§ **TASK DESCRIPTION**: Stop at the line containing "return EYE + d * ((z - EYE.z) / d.z)": write out every line from the beginning of the entries up to and including it, minus the pictures.

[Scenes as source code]
# # #
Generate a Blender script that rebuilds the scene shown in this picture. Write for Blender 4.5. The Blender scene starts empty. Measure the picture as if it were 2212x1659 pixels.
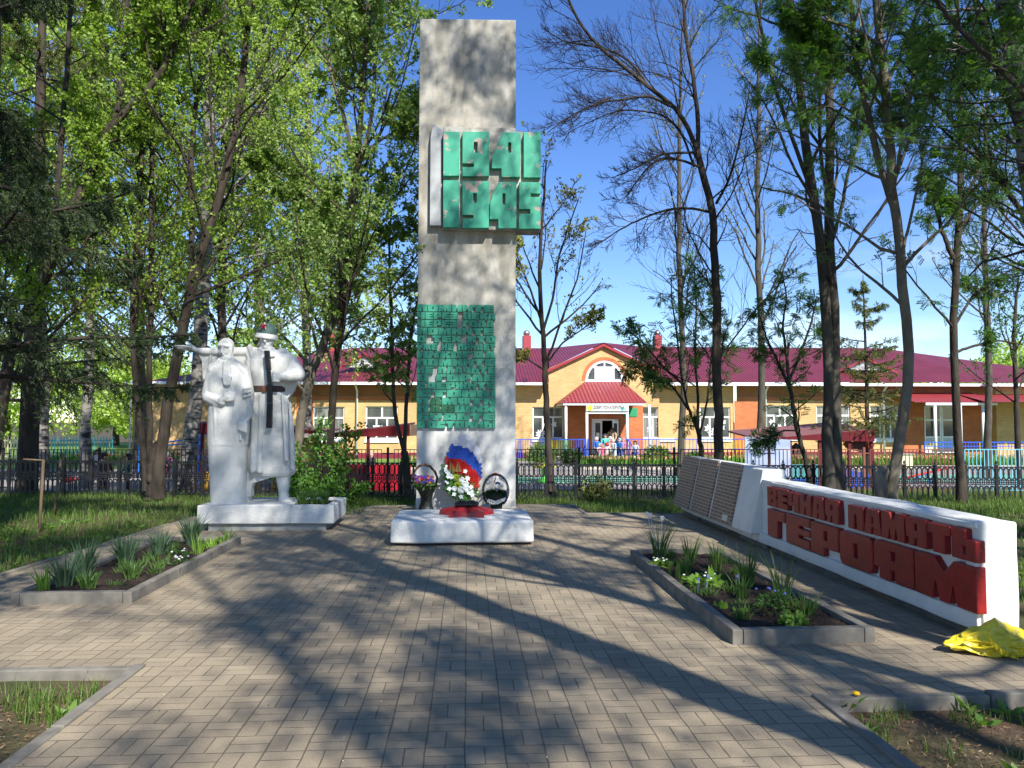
import bpy, bmesh, math, random
import numpy as np
from mathutils import Vector, Matrix, noise
from mathutils.geometry import tessellate_polygon
R = math.radians
sc = bpy.context.scene
COL = sc.collection
random.seed(7)

# ---------------------------------------------------------------- camera
F, CX, CY = 1662.0, 1106.0, 829.5            # focal length and centre, in 2212 px wide picture units
EYE = Vector((0, 0, 1.55))
YAW, PITCH = R(3.3), R(2.77)
cd = bpy.data.cameras.new('camera'); cam = bpy.data.objects.new('camera', cd); COL.objects.link(cam)
cam.location = EYE
cam.rotation_euler = (R(90) + PITCH, 0, -YAW)
cd.sensor_width = 36; cd.lens = 36 * F / 2212; cd.clip_start = 0.05; cd.clip_end = 3000
sc.camera = cam
CM = cam.rotation_euler.to_matrix()
def at(u, v, Y):
    d = CM @ Vector(((u - CX) / F, (CY - v) / F, -1))
    return EYE + d * (Y / d.y)
def gnd(u, v, z=0.0):
    d = CM @ Vector(((u - CX) / F, (CY - v) / F, -1))
    return EYE + d * ((z - EYE.z) / d.z)

# ---------------------------------------------------------------- sky, sun, exposure
SUN = Vector((0.42, -1.0, 0.95)).normalized()
EL = math.asin(SUN.z); AZ = math.atan2(SUN.x, SUN.y)
w = bpy.data.worlds.new('World'); sc.world = w; w.use_nodes = True
nt = w.node_tree; bg = nt.nodes['Background']
sk = nt.nodes.new('ShaderNodeTexSky'); sk.sky_type = 'NISHITA'; sk.sun_disc = False
sk.sun_elevation = EL; sk.sun_rotation = AZ; sk.air_density = 1.0; sk.dust_density = 0.0; sk.ozone_density = 4.0
hs = nt.nodes.new('ShaderNodeHueSaturation'); hs.inputs['Saturation'].default_value = 1.2; hs.inputs['Hue'].default_value = 0.514
nt.links.new(sk.outputs[0], hs.inputs['Color']); 
# a few thin wisps of cloud low over the horizon
wtc = nt.nodes.new('ShaderNodeTexCoord'); wmp = nt.nodes.new('ShaderNodeMapping'); wmp.inputs['Scale'].default_value = (2.2, 2.2, 11)
wn_ = nt.nodes.new('ShaderNodeTexNoise'); wn_.inputs['Scale'].default_value = 1.6; wn_.inputs['Detail'].default_value = 7
nt.links.new(wtc.outputs['Generated'], wmp.inputs[0]); nt.links.new(wmp.outputs[0], wn_.inputs['Vector'])
wr_ = nt.nodes.new('ShaderNodeMapRange'); wr_.inputs[1].default_value = .52; wr_.inputs[2].default_value = .78; wr_.inputs[4].default_value = .5; nt.links.new(wn_.outputs['Fac'], wr_.inputs[0])
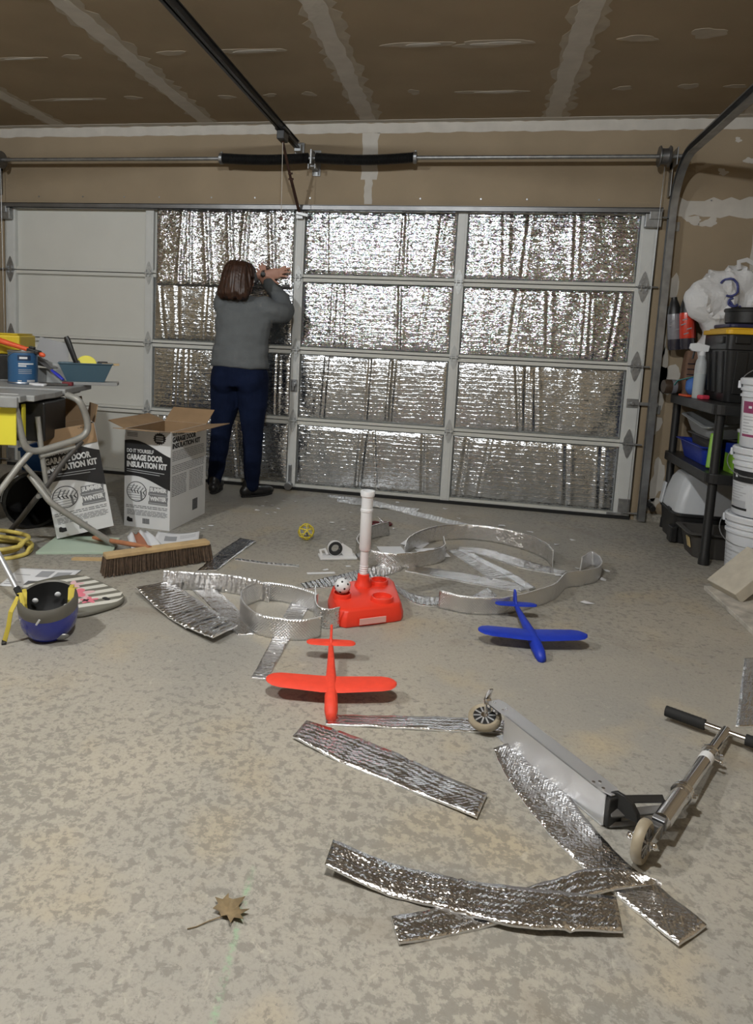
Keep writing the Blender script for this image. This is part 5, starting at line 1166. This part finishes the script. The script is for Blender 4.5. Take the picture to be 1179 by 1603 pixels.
for arc in ([(.045+.052*math.cos(a), .685+.055*math.sin(a)) for a in np.linspace(R(150), R(-110), 14)], [(.075+.03*math.cos(a), .595+.026*math.sin(a)) for a in np.linspace(R(100), R(330), 12)], [(.055, .60), (.075, .57), (.11, .555), (.125, .575)]):
    b = MB(); b.tube([(x, on_bag(x, z), z) for x, z in arc], .007, 6); b.build('blue_marking', 'bag_blue', t, smooth=60)
mat('wrap_red', (0.55, 0.04, 0.02), 0.25, coat=0.5); mat('wrap_dark', (0.03, 0.028, 0.04), 0.25, coat=0.5); mat('wrap_grey', (0.20, 0.20, 0.22), 0.25, coat=0.5); mat('brown_card', (0.14, 0.075, 0.045), 0.7, var=0.2, vscale=20)
t = thing('brown_bag', 'brown paper sack standing at the back of the top shelf', 'paper sack', (5.145, -.17, Z1))
b = MB(); b.loft([[(p[0], p[1], z) for p in rrect(-w, w, -d, d, .02)] for w, d, z in ((.050, .05, 0), (.056, .056, .10), (.052, .05, .22), (.045, .03, .29))]); b.build('sack', 'brown_card', t, bevel=.004)
for k in range(4):
    b = MB(); b.box((0, -.055, .10+.035*k), (.085, .004, .006)); b.build('print_line', 'wrap_dark', t)
t = thing('wrapped_pack', 'shrink-wrapped pack of red and black bottles against the wall', 'bottle pack', (5.09, -.125, 1.195), (0, R(-6), R(-20)))
for x, y in ((-.048, .005), (.028, -.045), (.030, .045)):
    b = MB(); b.lathe([(0, .0), (.040, .0), (.044, .02), (.043, .07)], (x, y, 0), n=20); pt = b.build('bottle_base', 'wrap_dark', t, smooth=50)
    b = MB(); b.lathe([(.0435, .07), (.045, .09), (.044, .22), (.042, .235)], (x, y, 0), n=20); b.build('label', 'wrap_red' if x > 0 else 'wrap_grey', t, smooth=50)
    b = MB(); b.lathe([(.042, .235), (.038, .27), (.026, .31), (.018, .33), (.018, .345), (0, .345)], (x, y, 0), n=20); b.build('bottle_top', 'black_plastic', t, smooth=50)
    for k in range(4):
        b = MB(); b.box((x+.02*math.sin(k*2), y-.0445, .10+.03*k), (.03, .003, .007), rot=(0, R(-15), 0)); b.build('label_mark', 'wrap_grey', t)
mat('bottle_clear', (0.62, 0.65, 0.66), 0.3, trans=0.35, ior=1.3); mat('bottle_liquid', (0.46, 0.50, 0.50), 0.3)
t = thing('spray_bottle', 'translucent spray bottle with white trigger head on top shelf', 'spray bottle', (5.105, -.49, Z1))
b = MB(); b.lathe([(0, 0), (.030, 0), (.033, .006), (.033, .15)], n=24); b.build('liquid_part', 'bottle_liquid', t, smooth=40)
b = MB(); b.lathe([(.033, .15), (.033, .19), (.029, .225), (.018, .25), (.017, .265), (0, .265)], n=24); b.build('upper_body', 'bottle_clear', t, smooth=40)
b = MB(); b.lathe([(.019, .26), (.019, .285), (.012, .29)], n=16); b.prism([(-.075, .30), (-.06, .285), (-.01, .28), (.03, .285), (.035, .32), (-.03, .335), (-.07, .33)], .03, frame((0, .015, 0), (1, 0, 0), (0, 0, 1), (0, -1, 0))); b.build('trigger_head', 'white_plastic', t, bevel=.003)
b = MB(); b.prism([(-.050, .285), (-.040, .285), (-.046, .24), (-.056, .235)], .014, frame((0, .007, 0), (1, 0, 0), (0, 0, 1), (0, -1, 0))); b.build('trigger', 'black_plastic', t, bevel=.002)
b = MB(); b.box((5.112, -.575, Z1+.013), (.055, .05, .026), rot=(0, 0, R(20))); mat('pink_plastic', (0.65, 0.05, 0.09), 0.5); tag(b.build('pink_sponge', 'pink_plastic', bevel=.008), 'small pink scrap beside the spray bottle', 'sponge')
b = MB(); b.box((5.085, -.335, Z1+.006), (.05, .12, .012), rot=(0, 0, R(8))); tag(b.build('orange_bar', 'tool_orange', bevel=.002), 'flat orange bar on the shelf front edge by blue bag', 'tool')
mat('cloth_blue', (0.05, 0.14, 0.42), 0.7); mat('cloth_teal', (0.02, 0.22, 0.20), 0.6)
t = thing('blue_pouch', 'blue cloth pouch with a teal strap on the top shelf', 'pouch', (5.105, -.375, Z1+.012))
b = MB(); b.ellipsoid((0, 0, .055), (.045, .042, .056), 18, 12)
for v in b.v: v += Vector((.006*noise.noise(v*40), .006*noise.noise(v*37+Vector((3, 3, 3))), 0)); v.z = max(v.z, 0)
b.build('pouch', 'cloth_blue', t, smooth=80)
b = MB(); b.tube([(-.10, .03, .055), (-.085, .02, .085), (-.03, -.0, .105), (.02, -.01, .120), (.05, -.01, .135)], .012, 6, flat=.3); b.build('strap', 'cloth_teal', t, smooth=50)
mat('jar_brown', (0.055, 0.035, 0.022), 0.35)
t = thing('brown_jar', 'dark brown jar lying sideways at the shelf back corner', 'jar', (5.03, -.155, Z1+.048), (0, R(-90), R(8)))
b = MB(); b.lathe([(0, -.085), (.042, -.085), (.047, -.075), (.047, .03), (.042, .045), (0, .045)]); b.build('body', 'jar_brown', t, smooth=40)
b = MB(); b.lathe([(.0475, -.03), (.0485, -.03), (.0485, .0), (.0475, .0)]); b.build('label', 'wrap_grey', t, smooth=40)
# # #
§ **SOLUTION FOR THIS PROBLEM**:
Generate a Blender script that rebuilds the scene shown in this picture. Write for Blender 4.5. The Blender scene starts empty. Measure the picture as if it were 2212x1659 pixels.
import bpy, bmesh, math, random
import numpy as np
from mathutils import Vector, Matrix, noise
from mathutils.geometry import tessellate_polygon
R = math.radians
sc = bpy.context.scene
COL = sc.collection
random.seed(7)

# ---------------------------------------------------------------- camera
F, CX, CY = 1662.0, 1106.0, 829.5            # focal length and centre, in 2212 px wide picture units
EYE = Vector((0, 0, 1.55))
YAW, PITCH = R(3.3), R(2.77)
cd = bpy.data.cameras.new('camera'); cam = bpy.data.objects.new('camera', cd); COL.objects.link(cam)
cam.location = EYE
cam.rotation_euler = (R(90) + PITCH, 0, -YAW)
cd.sensor_width = 36; cd.lens = 36 * F / 2212; cd.clip_start = 0.05; cd.clip_end = 3000
sc.camera = cam
CM = cam.rotation_euler.to_matrix()
def at(u, v, Y):
    d = CM @ Vector(((u - CX) / F, (CY - v) / F, -1))
    return EYE + d * (Y / d.y)
def gnd(u, v, z=0.0):
    d = CM @ Vector(((u - CX) / F, (CY - v) / F, -1))
    return EYE + d * ((z - EYE.z) / d.z)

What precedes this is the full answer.